What a tangled web we have in this story. The only innocent party is God. I wonder if Hagar was given them by Pharaoh in Egypt when Abram lied about his relation with Sarai? Sarai so desires to have children she gives her servant as a wife to her husband. This was not an uncommon practice at the time but it should have been for the people of God. It is a good example of the people of God borrowing the ways of the world to try to do God’s work. Abram seems to think He will fulfill God’s promise without faith. Hagar gets arrogant when she finds she is pregnant and starts acting superior to the woman who gave the opportunity. Sarai gets mad at both Abram and Hagar and talks Abram into letting her abuse Hagar. Hagar, in desperation, runs away.

Here is where we find two of the wonderful names of God in the Old Testament. When Hagar thinks her world has come to an end, Jesus meets her. When we think we have taken all we can, Jesus is there. He comes to us in our brokenness because that is when we are finally ready to listen. First He says something similar to that which He spoke to those men in Luke 13. Where are YOU and where are YOU going? He is changing the focus from those we would hate to where our heart is. He tells her to go back and submit, and that her son will be the father of a multitude. Then He told her to name her son Ishmael – meaning, ‘God hears your misery’. She named the well “The Living One sees me.” It was enough for Hagar to know God saw her and that He heard her heart, her misery. He is there with everyone suffering loss that will turn to Him. I have heard some wonderful testimonies to this truth. The contrast with those who have no hope is so sadly different.

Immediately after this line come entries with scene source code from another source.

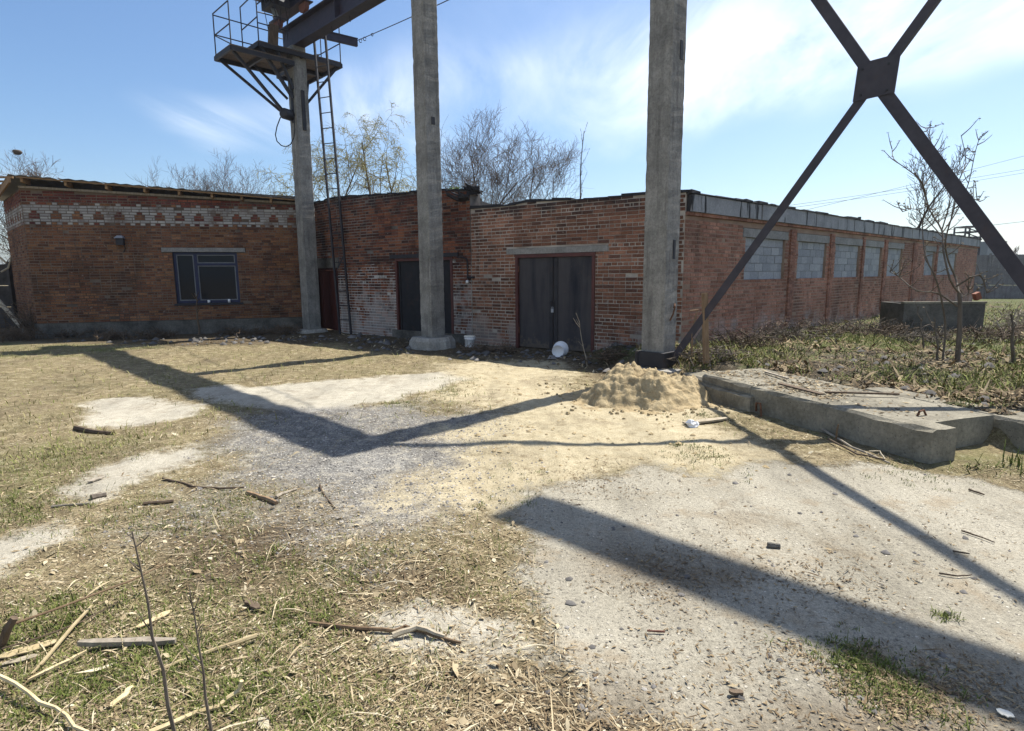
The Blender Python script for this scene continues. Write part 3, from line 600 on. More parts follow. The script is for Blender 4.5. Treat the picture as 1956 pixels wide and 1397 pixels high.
for i,(a,b) in enumerate(((ga0+.075,gm-.005),(gm+.005,ga1-.085))):
    mb = MB(); V2.box(mb,a,b,.04,gz1-.085,-.09,-.05); V2.box(mb,a+.03,a+.08,.06,gz1-.11,-.05,-.03); V2.box(mb,b-.08,b-.03,.06,gz1-.11,-.05,-.03); V2.box(mb,a+.08,b-.08,1.0,1.05,-.05,-.032); mb.build('gate_leaf',S_BLACK,ws)
mb = MB(); V2.box(mb,ga0-.2,V2.L-.05,-.1,.22,.0,.028)
mb.build('plinth',C_PLIN,ws)
# roof and felt edge with a torn overhanging end
mb = MB(); zz = min(ztop0,ztop1)-.25
mb.hexa([V1.pt(0,zz,-.2),V1.pt(V1.L,zz,-.2),V2.pt(V2.L,zz-.1,-.2),(2.5,24.6,zz-.3),V1.pt(0,zz+.2,-.2),V1.pt(V1.L,zz+.2,-.2),V2.pt(V2.L,zz+.05,-.2),(2.5,24.6,zz-.1)])
mb.bar((-6.3,19.4,zz),(8.8,5,0),(0,5.2,0),(0,0,.15)) if False else None
mb.build('roof_slab',FELT,ws)
mb = MB(); R = random.Random(4)
for Wl in (V1,V2):
    a = 0
    while a < Wl.L-.05:
        b = min(Wl.L,a+R.uniform(.2,.6)); za = Wl.tp(a)+R.uniform(-.01,.035); zb = Wl.tp(b)+R.uniform(-.01,.035)
        mb.hexa([Wl.pt(a,za-.03,R.uniform(.02,.06)),Wl.pt(b,zb-.03,R.uniform(.02,.06)),Wl.pt(b,zb-.03,-.5),Wl.pt(a,za-.03,-.5),Wl.pt(a,za+.01,.03),Wl.pt(b,zb+.01,.03),Wl.pt(b,zb+.012,-.5),Wl.pt(a,za+.012,-.5)]); a = b
c0 = V2.pt(V2.L-.1,ztop1-.06,.02)
for k in range(9):
    p = c0+Vector((R.uniform(-.35,.22),R.uniform(-.2,.2),R.uniform(-.17,.06))); mb.cbar(p,(R.uniform(.6,1),R.uniform(-.6,.2),R.uniform(-.5,.2)),(R.uniform(-.3,.3),1,R.uniform(-.3,.3)),(0,0,1),R.uniform(.18,.38),R.uniform(.12,.3),R.uniform(.03,.09))
mb.build('felt_edge',FELT,ws)
mb = MB()
for k in range(60):
    p = V2.pt(V2.L-.55+R.uniform(-.15,.15),ztop1+.02,-.05+R.uniform(-.1,.06)); d = Vector((R.uniform(-1,1),R.uniform(-1,1),R.uniform(.4,1.4)))*.09; s_ = Vector((R.uniform(-1,1),R.uniform(-1,0),0)).normalized()*.02; mb.add([p-s_,p+s_,p+d],[(0,1,2)])
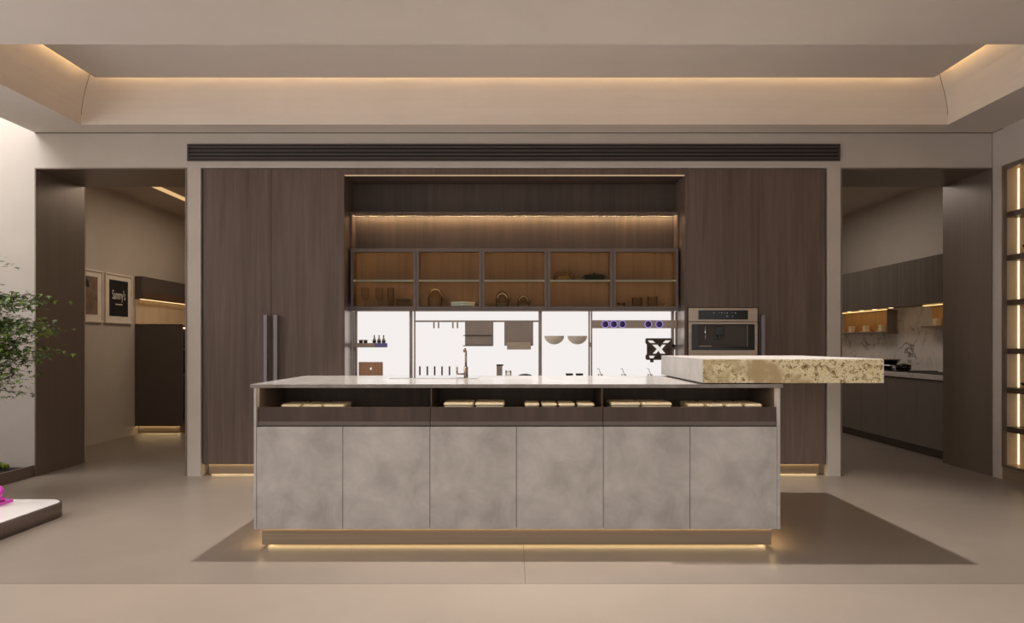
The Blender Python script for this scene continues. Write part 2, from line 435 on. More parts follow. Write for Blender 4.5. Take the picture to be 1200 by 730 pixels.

If you have friends and loved ones who were affected by the tragedy this week, or you have suffered loss, Jesus comes to you in your brokenness and hears your misery. He sees your condition and hurts with you. His focus for you is not on the perpetrators, nor on some physical solution. He asks, “Where are you and where are you going?” Let us pray for everyone affected that we can look to our own hearts to see that we get right with God. Are we submitted to Him, walking in Him so that we can meet whatever calamity may come our way and know we will be ushered into his presence with joy unspeakable and full of glory? Let us pray for our nation that it may examine where it is going. We need the convicting light of the Holy Spirit to make us aware of the many ways we have turned out back on God. Look at the history of the Kings of Israel and see the wonderful hand of protection when the nation turned to God. Consider the sad facing of consequences when they turned to their evil heart’s desires. Revival begins one heart at a time. Jesus turns us to the condition of our heart. Listen to Him.